Print exactly those lines that run from the beginning of the data to the line bearing "from mathutils import", inclusive.

begin

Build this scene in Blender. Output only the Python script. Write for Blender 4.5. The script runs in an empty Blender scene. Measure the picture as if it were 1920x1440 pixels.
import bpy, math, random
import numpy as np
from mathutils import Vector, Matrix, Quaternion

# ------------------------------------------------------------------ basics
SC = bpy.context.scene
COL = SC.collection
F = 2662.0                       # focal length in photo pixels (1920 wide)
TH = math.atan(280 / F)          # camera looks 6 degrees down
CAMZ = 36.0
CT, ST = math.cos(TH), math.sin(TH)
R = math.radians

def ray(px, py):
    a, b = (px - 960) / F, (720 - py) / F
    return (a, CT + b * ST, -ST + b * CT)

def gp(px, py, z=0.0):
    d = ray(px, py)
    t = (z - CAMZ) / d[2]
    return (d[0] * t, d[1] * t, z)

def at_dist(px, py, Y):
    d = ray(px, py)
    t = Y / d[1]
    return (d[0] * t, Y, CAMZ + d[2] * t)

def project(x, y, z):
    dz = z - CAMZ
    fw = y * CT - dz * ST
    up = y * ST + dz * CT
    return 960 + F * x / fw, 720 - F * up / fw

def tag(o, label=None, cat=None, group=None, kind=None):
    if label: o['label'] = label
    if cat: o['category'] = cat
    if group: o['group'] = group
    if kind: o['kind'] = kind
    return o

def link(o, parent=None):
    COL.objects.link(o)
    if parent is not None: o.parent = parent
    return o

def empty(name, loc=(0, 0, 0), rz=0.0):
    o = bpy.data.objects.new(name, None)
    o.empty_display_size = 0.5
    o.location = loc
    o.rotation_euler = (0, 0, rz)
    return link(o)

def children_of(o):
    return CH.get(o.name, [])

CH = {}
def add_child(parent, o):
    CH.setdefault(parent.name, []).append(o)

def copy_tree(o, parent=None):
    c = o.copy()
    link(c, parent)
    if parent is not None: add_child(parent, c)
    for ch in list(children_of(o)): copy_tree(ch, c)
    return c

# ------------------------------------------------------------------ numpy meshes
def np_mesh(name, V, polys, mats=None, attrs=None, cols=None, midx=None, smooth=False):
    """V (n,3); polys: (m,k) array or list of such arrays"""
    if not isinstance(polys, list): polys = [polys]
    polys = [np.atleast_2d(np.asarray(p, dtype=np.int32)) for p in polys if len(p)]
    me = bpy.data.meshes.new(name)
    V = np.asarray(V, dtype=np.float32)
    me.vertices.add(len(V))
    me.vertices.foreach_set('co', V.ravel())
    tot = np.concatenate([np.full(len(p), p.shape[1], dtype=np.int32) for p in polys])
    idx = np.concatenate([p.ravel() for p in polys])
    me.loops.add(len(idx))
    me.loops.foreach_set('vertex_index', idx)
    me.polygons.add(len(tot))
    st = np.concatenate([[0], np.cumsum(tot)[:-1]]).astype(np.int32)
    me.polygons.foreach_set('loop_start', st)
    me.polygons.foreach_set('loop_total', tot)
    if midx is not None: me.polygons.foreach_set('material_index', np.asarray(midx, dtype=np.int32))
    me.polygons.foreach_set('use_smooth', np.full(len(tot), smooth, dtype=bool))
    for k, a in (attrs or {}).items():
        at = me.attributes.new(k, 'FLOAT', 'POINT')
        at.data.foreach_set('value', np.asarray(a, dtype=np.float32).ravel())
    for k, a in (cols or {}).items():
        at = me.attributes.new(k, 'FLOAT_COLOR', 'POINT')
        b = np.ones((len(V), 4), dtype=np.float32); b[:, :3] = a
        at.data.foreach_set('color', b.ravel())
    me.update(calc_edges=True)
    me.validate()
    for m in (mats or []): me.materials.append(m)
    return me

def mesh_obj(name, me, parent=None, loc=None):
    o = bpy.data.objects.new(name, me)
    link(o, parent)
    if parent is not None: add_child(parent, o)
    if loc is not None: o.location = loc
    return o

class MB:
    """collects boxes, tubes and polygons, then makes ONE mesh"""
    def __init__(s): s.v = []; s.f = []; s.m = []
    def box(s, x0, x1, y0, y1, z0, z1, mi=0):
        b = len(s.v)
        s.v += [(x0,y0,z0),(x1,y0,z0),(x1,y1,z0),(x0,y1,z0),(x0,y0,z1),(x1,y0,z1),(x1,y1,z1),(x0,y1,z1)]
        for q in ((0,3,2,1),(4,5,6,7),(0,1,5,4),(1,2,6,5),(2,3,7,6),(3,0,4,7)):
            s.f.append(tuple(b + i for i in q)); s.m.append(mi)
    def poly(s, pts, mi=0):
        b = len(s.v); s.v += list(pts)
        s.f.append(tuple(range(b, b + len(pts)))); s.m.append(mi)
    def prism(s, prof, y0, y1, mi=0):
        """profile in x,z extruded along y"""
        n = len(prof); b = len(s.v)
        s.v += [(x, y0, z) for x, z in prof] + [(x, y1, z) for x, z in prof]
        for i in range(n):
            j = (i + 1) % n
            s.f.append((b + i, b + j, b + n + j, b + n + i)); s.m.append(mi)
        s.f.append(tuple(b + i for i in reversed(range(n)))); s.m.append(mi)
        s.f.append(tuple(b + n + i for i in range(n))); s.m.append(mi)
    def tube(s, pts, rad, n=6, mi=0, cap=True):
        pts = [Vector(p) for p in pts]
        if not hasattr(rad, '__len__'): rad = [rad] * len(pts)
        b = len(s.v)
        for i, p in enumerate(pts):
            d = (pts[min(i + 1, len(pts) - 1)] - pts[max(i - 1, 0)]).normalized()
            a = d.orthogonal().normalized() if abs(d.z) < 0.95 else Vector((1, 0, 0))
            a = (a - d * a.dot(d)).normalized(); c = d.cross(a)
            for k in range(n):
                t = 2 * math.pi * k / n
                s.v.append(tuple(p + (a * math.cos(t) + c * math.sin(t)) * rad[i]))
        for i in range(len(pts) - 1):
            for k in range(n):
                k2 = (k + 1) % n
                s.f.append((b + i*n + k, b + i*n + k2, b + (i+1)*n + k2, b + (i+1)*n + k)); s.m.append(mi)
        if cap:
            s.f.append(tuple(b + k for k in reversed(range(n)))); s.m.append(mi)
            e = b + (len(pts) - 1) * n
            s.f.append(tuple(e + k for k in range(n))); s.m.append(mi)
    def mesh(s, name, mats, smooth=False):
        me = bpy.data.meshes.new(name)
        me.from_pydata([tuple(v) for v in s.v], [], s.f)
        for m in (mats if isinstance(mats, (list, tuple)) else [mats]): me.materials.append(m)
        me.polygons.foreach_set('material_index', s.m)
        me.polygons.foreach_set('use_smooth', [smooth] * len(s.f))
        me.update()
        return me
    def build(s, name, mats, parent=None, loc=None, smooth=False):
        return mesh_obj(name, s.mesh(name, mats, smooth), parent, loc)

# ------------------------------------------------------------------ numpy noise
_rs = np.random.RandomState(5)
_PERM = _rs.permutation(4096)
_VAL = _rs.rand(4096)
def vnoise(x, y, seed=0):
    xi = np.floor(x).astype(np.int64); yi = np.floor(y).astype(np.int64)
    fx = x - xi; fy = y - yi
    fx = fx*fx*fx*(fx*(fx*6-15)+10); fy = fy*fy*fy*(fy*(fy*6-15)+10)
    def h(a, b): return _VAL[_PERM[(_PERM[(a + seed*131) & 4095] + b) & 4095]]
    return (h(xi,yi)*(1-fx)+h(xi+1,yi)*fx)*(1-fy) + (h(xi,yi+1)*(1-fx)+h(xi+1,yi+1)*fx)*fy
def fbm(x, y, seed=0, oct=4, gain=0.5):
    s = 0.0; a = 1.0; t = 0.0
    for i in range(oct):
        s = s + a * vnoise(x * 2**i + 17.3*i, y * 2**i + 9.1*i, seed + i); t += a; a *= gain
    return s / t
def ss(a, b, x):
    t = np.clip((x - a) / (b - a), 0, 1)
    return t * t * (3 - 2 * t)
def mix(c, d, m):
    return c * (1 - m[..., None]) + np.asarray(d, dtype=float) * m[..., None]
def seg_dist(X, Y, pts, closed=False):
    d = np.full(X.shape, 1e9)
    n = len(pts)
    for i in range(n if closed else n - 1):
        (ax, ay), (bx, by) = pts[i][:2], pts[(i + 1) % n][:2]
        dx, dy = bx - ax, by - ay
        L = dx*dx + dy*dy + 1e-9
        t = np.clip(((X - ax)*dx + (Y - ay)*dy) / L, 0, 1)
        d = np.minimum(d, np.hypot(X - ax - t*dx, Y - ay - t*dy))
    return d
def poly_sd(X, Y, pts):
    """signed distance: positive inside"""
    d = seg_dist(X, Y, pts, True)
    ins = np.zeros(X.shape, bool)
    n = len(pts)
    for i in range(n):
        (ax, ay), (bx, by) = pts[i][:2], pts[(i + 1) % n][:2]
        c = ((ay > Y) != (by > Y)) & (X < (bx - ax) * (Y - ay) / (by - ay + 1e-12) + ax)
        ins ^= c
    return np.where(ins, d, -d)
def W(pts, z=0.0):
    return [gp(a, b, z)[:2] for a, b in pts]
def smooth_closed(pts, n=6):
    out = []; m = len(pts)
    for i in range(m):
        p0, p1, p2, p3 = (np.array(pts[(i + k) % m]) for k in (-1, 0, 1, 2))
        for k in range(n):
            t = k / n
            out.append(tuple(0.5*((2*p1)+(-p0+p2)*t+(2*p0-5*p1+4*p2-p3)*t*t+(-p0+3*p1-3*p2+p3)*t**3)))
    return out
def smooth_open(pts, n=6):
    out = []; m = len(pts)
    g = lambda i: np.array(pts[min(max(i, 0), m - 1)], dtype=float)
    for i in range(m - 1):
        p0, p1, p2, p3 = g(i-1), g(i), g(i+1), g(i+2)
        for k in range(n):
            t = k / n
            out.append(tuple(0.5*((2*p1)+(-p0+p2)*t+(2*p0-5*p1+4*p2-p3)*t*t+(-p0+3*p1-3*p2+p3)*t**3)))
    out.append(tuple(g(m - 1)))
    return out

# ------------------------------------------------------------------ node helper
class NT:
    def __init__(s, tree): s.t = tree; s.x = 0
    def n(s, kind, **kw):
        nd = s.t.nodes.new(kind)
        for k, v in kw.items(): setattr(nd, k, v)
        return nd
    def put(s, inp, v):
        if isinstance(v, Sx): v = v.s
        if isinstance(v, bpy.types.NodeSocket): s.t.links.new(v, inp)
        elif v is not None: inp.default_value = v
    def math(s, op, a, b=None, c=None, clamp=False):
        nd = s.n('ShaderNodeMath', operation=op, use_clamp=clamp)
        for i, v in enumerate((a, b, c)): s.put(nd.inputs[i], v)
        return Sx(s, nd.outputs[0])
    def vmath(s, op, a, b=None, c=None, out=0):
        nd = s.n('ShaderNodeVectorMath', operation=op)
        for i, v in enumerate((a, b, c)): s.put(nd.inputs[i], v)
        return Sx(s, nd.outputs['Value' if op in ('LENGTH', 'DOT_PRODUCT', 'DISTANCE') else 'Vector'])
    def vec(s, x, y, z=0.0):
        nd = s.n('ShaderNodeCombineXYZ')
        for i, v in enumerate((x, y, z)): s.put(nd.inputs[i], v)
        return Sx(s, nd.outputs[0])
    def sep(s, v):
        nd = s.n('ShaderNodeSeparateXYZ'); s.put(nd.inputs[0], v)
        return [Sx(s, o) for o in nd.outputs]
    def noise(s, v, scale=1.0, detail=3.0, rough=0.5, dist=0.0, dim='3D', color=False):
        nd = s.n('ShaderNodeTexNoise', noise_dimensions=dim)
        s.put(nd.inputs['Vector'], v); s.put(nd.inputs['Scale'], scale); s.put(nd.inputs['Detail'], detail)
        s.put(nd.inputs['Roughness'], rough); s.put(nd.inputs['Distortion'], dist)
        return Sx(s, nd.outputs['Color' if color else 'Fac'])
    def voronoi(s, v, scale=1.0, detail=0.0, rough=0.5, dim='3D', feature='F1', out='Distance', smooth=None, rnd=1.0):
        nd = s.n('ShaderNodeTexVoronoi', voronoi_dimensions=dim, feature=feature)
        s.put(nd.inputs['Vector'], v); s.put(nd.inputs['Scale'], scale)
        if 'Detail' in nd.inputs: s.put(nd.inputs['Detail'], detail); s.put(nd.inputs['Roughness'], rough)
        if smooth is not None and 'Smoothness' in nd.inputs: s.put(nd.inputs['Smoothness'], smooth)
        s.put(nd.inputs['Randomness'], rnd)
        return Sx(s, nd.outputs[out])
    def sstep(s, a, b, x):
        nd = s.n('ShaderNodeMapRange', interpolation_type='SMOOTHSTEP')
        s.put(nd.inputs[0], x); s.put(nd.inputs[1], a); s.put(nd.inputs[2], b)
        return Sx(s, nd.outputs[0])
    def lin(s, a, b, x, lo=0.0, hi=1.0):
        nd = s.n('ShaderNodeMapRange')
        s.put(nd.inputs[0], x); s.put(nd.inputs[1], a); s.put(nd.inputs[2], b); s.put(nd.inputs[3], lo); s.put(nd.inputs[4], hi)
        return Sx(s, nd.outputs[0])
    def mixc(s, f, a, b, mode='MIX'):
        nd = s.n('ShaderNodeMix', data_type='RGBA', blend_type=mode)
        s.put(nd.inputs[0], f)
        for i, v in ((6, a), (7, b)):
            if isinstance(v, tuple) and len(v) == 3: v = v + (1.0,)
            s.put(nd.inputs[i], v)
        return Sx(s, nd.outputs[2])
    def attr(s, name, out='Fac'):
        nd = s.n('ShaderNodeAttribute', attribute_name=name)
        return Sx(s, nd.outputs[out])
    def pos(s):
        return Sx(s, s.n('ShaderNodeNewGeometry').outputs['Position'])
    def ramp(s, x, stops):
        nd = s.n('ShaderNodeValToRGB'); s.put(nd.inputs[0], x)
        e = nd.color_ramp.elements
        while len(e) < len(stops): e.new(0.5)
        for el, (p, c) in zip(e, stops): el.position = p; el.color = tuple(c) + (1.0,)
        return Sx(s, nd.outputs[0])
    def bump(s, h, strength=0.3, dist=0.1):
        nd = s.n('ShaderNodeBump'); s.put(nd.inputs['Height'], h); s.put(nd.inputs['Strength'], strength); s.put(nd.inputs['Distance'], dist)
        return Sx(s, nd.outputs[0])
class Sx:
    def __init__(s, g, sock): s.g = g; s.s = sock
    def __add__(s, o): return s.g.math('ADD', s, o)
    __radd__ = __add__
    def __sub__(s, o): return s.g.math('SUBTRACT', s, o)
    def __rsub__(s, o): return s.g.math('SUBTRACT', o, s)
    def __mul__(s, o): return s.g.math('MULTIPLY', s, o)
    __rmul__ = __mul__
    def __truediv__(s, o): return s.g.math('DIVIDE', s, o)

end

Full output
Build this scene in Blender. Output only the Python script. Write for Blender 4.5. The script runs in an empty Blender scene. Measure the picture as if it were 1920x1440 pixels.
import bpy, math, random
import numpy as np
from mathutils import Vector, Matrix, Quaternion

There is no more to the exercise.